### Given data
::::::

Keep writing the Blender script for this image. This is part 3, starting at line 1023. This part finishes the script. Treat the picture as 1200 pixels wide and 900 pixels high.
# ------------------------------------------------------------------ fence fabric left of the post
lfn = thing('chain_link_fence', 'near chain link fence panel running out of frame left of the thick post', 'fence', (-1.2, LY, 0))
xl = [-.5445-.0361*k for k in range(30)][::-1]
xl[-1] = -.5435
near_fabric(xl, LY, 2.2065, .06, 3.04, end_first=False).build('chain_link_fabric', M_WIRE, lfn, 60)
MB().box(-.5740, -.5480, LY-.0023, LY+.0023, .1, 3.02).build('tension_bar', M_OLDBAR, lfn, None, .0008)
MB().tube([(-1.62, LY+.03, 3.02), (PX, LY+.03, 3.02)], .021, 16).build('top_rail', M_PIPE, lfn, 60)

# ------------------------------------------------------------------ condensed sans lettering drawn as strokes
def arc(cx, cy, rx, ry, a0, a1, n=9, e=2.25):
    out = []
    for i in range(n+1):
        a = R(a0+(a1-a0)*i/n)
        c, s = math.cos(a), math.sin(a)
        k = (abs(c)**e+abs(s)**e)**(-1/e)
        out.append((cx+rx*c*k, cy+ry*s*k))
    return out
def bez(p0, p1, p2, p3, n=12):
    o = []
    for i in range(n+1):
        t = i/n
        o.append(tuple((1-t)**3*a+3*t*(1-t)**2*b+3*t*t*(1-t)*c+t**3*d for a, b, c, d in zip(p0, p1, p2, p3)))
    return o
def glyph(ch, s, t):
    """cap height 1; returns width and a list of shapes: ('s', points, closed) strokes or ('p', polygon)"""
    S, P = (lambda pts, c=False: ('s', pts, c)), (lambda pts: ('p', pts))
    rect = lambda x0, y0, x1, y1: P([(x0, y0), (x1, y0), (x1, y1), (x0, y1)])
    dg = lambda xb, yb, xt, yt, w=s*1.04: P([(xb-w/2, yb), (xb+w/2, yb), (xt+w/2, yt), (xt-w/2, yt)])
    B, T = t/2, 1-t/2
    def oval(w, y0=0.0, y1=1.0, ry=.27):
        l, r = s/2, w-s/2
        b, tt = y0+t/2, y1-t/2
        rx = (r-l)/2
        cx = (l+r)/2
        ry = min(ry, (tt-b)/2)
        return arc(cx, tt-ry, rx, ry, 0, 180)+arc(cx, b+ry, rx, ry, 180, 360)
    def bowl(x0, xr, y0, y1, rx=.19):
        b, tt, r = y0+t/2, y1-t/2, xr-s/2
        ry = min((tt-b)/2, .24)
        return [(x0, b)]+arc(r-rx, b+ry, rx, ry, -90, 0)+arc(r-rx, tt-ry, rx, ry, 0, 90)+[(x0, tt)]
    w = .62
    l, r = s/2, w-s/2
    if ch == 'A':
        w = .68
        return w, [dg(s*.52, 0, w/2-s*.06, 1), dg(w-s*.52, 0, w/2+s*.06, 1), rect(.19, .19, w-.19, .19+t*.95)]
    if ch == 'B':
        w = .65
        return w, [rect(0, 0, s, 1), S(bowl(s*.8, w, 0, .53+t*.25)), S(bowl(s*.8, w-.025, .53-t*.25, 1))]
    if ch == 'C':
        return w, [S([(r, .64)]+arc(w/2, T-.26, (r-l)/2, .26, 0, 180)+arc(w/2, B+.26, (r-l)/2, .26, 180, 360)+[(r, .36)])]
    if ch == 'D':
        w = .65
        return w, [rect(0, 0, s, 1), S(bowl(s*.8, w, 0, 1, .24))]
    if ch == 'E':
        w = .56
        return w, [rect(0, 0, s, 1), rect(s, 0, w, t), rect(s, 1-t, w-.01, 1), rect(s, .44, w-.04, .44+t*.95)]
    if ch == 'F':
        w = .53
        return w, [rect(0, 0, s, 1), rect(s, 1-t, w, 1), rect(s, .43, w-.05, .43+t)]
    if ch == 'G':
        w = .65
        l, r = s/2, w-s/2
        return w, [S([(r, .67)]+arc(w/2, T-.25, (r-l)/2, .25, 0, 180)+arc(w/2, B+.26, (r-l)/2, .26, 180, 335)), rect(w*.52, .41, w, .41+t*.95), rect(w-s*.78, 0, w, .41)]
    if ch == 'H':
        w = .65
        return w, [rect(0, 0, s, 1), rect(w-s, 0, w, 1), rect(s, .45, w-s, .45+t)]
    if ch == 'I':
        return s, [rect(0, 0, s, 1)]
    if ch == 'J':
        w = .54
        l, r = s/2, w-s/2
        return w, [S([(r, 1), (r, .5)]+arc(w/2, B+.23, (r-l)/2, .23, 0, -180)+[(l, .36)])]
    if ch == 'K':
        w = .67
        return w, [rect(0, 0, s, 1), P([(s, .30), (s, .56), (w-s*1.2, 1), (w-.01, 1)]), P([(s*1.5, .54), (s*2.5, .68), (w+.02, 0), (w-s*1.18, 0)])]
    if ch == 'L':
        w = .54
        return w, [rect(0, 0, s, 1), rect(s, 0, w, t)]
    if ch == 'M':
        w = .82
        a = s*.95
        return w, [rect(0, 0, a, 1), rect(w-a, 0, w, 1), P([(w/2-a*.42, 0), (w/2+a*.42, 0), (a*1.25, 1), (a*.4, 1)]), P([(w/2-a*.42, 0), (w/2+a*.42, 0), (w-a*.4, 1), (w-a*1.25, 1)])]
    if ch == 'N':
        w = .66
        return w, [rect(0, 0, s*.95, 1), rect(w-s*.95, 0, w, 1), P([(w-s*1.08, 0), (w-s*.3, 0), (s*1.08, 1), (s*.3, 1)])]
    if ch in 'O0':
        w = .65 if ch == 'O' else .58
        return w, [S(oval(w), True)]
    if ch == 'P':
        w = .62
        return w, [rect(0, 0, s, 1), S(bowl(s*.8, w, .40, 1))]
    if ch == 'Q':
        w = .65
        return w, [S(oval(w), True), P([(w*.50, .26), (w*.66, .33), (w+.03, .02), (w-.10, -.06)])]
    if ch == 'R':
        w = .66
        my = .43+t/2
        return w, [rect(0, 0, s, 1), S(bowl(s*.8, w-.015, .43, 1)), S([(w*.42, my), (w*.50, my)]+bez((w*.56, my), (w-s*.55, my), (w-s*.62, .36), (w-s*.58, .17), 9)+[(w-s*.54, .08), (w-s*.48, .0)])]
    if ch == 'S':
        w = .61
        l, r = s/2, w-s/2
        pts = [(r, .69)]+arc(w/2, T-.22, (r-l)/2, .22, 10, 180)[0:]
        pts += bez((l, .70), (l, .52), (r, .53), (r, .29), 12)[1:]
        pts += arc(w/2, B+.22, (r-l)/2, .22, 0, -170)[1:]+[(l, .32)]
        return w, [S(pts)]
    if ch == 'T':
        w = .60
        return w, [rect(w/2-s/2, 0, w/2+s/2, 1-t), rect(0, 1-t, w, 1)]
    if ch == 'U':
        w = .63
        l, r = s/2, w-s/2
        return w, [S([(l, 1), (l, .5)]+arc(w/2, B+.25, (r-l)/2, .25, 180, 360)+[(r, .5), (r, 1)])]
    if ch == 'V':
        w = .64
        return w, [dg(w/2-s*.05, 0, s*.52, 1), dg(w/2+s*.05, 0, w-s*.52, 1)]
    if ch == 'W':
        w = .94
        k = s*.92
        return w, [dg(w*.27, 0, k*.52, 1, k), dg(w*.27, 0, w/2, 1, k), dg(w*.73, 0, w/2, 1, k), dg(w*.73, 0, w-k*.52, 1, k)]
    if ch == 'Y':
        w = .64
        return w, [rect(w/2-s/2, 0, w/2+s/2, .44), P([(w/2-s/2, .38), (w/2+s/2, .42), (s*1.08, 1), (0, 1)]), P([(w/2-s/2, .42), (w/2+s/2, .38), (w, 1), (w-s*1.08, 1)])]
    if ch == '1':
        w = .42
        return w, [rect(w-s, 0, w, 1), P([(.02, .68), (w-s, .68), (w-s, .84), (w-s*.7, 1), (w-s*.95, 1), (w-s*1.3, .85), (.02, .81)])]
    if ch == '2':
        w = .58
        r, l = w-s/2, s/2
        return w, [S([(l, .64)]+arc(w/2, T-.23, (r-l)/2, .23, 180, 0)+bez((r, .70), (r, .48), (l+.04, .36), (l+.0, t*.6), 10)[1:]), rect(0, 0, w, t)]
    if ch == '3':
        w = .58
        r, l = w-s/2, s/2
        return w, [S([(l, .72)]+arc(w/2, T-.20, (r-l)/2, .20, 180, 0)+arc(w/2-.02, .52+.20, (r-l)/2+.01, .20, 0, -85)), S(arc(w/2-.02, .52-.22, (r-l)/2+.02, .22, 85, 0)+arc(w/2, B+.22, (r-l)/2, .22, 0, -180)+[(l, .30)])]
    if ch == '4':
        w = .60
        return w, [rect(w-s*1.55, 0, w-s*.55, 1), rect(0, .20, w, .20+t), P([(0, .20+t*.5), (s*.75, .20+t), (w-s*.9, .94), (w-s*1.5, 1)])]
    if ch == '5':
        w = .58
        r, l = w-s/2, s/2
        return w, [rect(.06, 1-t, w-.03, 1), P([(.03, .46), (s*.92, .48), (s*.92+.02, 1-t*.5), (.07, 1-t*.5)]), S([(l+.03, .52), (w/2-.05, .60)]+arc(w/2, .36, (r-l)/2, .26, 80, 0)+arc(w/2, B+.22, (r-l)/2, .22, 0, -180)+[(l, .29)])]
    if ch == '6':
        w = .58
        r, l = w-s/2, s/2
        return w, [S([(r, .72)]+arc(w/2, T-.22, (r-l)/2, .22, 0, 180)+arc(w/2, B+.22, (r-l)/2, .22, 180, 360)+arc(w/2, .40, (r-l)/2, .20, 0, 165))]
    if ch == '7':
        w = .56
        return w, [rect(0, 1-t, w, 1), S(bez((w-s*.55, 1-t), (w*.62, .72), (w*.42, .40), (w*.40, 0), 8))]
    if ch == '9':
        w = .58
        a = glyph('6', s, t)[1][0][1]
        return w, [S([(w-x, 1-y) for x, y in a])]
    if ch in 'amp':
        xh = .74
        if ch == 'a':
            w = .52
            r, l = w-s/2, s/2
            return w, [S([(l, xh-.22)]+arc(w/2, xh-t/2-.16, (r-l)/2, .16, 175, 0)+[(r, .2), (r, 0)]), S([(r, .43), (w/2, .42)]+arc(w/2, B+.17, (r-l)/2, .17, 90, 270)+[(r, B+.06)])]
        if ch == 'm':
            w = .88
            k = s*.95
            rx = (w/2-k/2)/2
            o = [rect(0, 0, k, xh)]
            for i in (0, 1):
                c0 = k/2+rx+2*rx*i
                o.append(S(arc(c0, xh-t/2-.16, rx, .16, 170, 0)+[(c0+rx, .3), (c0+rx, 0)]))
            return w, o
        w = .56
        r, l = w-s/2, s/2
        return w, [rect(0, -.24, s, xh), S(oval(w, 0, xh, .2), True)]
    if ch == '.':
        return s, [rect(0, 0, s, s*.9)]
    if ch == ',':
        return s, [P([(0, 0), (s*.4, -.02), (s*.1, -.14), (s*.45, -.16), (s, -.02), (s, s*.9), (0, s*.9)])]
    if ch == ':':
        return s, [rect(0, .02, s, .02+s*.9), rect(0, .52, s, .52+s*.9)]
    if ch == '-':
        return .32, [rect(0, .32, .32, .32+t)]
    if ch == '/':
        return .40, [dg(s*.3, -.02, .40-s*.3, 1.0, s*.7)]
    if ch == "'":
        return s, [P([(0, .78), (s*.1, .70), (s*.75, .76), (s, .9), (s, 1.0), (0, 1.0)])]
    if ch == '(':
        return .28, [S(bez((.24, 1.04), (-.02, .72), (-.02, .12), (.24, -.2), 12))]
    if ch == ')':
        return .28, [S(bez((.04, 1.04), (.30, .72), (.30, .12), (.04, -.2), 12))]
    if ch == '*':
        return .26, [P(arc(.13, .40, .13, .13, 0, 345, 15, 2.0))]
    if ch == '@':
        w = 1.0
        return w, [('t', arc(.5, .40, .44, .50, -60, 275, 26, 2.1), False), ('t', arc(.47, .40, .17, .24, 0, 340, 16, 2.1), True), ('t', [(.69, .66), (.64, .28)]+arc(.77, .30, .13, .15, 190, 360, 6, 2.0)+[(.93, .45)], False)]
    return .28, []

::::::

### What to do
Return exactly, please, the lines of the material from the first one down to and including the line where "M_PIPE, lfn, 60)" appears.

### Answer in full
Keep writing the Blender script for this image. This is part 3, starting at line 1023. This part finishes the script. Treat the picture as 1200 pixels wide and 900 pixels high.
# ------------------------------------------------------------------ fence fabric left of the post
lfn = thing('chain_link_fence', 'near chain link fence panel running out of frame left of the thick post', 'fence', (-1.2, LY, 0))
xl = [-.5445-.0361*k for k in range(30)][::-1]
xl[-1] = -.5435
near_fabric(xl, LY, 2.2065, .06, 3.04, end_first=False).build('chain_link_fabric', M_WIRE, lfn, 60)
MB().box(-.5740, -.5480, LY-.0023, LY+.0023, .1, 3.02).build('tension_bar', M_OLDBAR, lfn, None, .0008)
MB().tube([(-1.62, LY+.03, 3.02), (PX, LY+.03, 3.02)], .021, 16).build('top_rail', M_PIPE, lfn, 60)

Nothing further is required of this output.